NETGEAR is aware of a growing number of phone and online scams. To learn how to stay safe click here.
Forum Discussion
Steven974
Apr 16, 2021Aspirant
Fragmented UDP packets dropped
I'm installing a VoIP switch on the LAN. It connects to the provider (Flowroute) through the Nighthawk. I finally worked around a problem that was initially a mystery, where calls from a Polycom phone worked, but calls from an ATA (Analog Telephone Adapter used to connect our analog FAX machine) would never connect.
It was finally determined that the ATA added extra information to the VoIP packet that would make it exceed the MTU of 1500 bytes, meaning the UDP packed would get fragmented at the phone system.
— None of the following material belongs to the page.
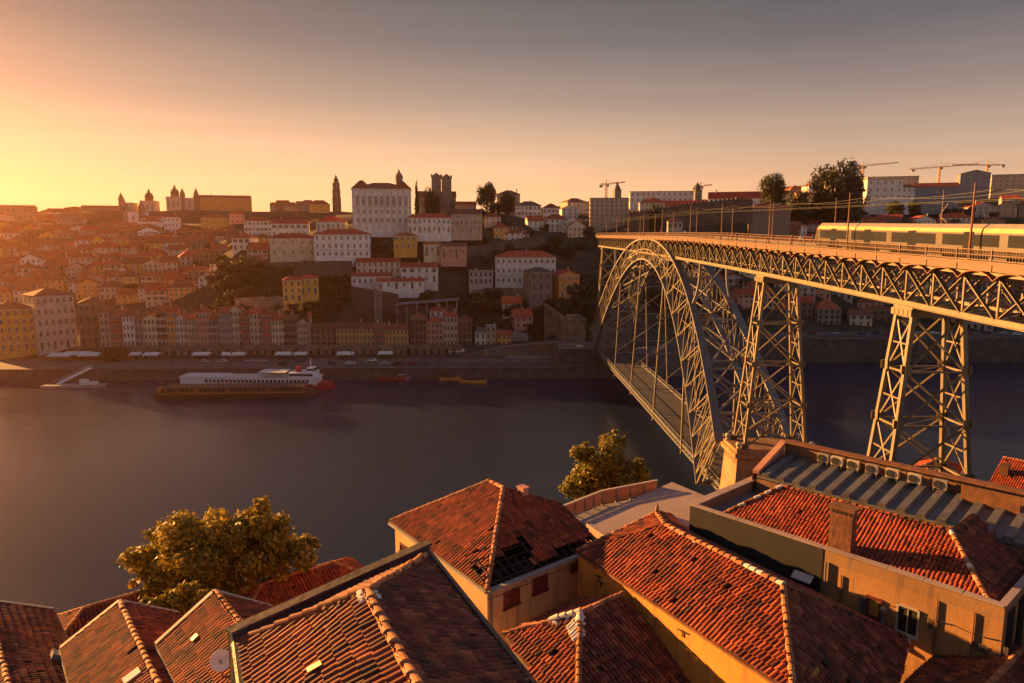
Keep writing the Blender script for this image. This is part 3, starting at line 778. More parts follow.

This large UDP packet never seemed to reach the provider. I suspect that the UDP NAT code in the Nighthawk drops the 2nd fragment because it can't handle a fragment that doesn't contain the UDP header. Could this be the case? If so, is there a fix?
2 Replies
Sort By
There are so many "network" devices out there that it is unlikely that Netgear has tested them all and knows how they should be configured.
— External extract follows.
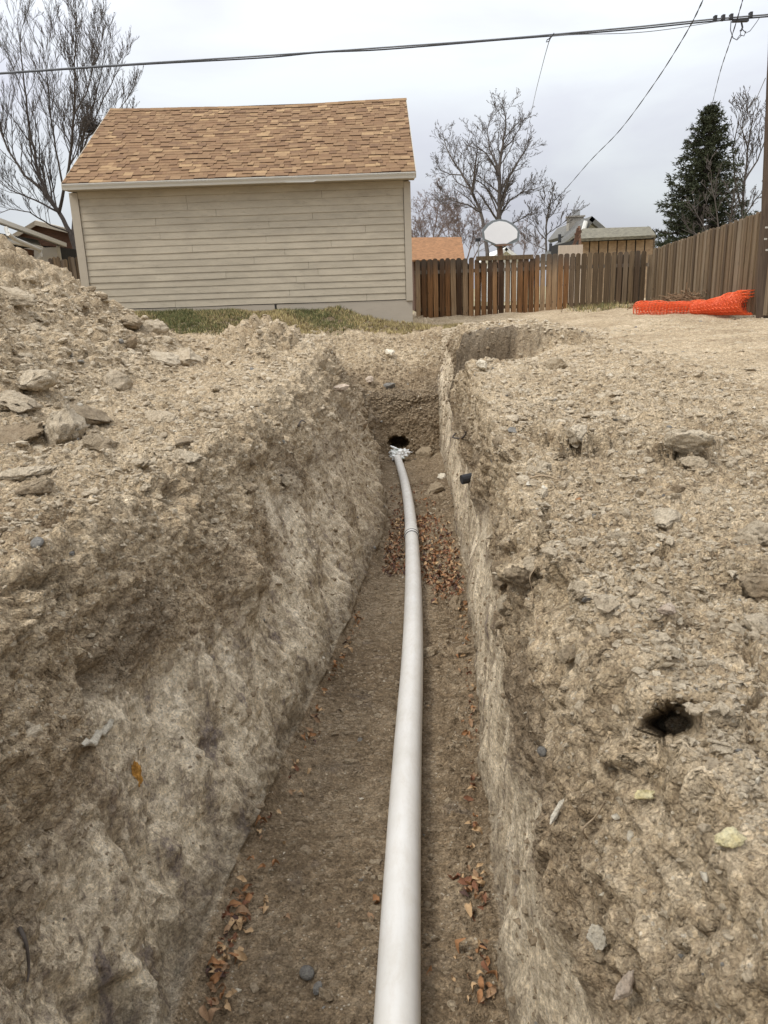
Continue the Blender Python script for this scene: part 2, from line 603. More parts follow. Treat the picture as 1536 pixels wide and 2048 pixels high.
zone_b = np.clip(1 - zone_w - zone_f - zone_e, 0, 1)
tcol = np.concatenate([0 * Xl, 0 * Xwl + tw, 0 * Xf + 1, 0 * Xwr + tw[:, ::-1], 0 * Xr], 1)   # depth down the wall
side = np.concatenate([0 * Xl - 1, 0 * Xwl - 1, 0 * Xf, 0 * Xwr + 1, 0 * Xr + 1], 1)

Pt = np.stack([X, Y, Z], 2)


def normals(Pt):
    du = np.gradient(Pt, axis=1)
    dv = np.gradient(Pt, axis=0)
    n = np.cross(du, dv)
    n /= np.linalg.norm(n, axis=2)[..., None] + 1e-9
    return n


Nn = normals(Pt)
for k in range(3):   # soften normals across the sharp lips
    Nn = (Nn + np.roll(Nn, 2, 1) + np.roll(Nn, -2, 1) + np.roll(Nn, 5, 1) + np.roll(Nn, -5, 1))
    Nn /= np.linalg.norm(Nn, axis=2)[..., None]
p = Pt.reshape(-1, 3).astype(np.float32)
fl_ = lambda a: a.reshape(-1).astype(np.float32)
zw, zfl, ze, zb_, tcl, sd = map(fl_, (zone_w, zone_f, zone_e, zone_b, tcol, side))
Xp, Yp, Zp = p[:, 0], p[:, 1], p[:, 2]

trample = sstep(1.2, 2.4, Xp - 0.12 * Yp) * sstep(4.0, 6.5, Yp + 0.6 * Xp)         # smooth driven-over ground on the right
trample = np.maximum(trample, sstep(13.2, 14.5, Yp))
low = fbm(p * np.array([1.6, 1.6, 1.6], np.float32), 3)
warp = np.stack([gnoise(p * 7.0), gnoise(p * 7.0 + 31), gnoise(p * 7.0 + 67)], 1) * 0.035
pw = p + warp
f1, f2, r1 = worley(pw * np.array([5.0, 5.0, 6.0], np.float32))       # 20 cm lumps
big = np.sqrt(np.clip(1 - (f1 / 0.62) ** 2, 0, 1)) * (0.25 + 0.75 * r1)
crk = 1 - sstep(0.0, 0.10, f2 - f1)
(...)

Maybe someone else has used this kit and hangs out here. (Did you try a community search for your unnamed VoIP switch?) But a much better source of information should be the people who made whatever you are trying to set up. The network settings will not depend on the brand of the router, so it is up to them to tell everyone how to configure these things.
- Steven974Aspirant
The VoIP switch is FreeSWITCH, a very well known and supported software.
I found a solution to the problem by changing enough settings on the ATA to reduce the size of the SIP INVITE UDP packet to less than the MTU, thereby avoiding fragmentation.
It appears that the Netgear router cannot handle fragmented UDP packets.
I was using the same configuration (the ATA before I changed its options and FreeSWITCH) with an Xfinity router, which worked, leading me to the conclusion that the Xfinity router will correctly route fragmented UDP packets, while the Netgear router will not.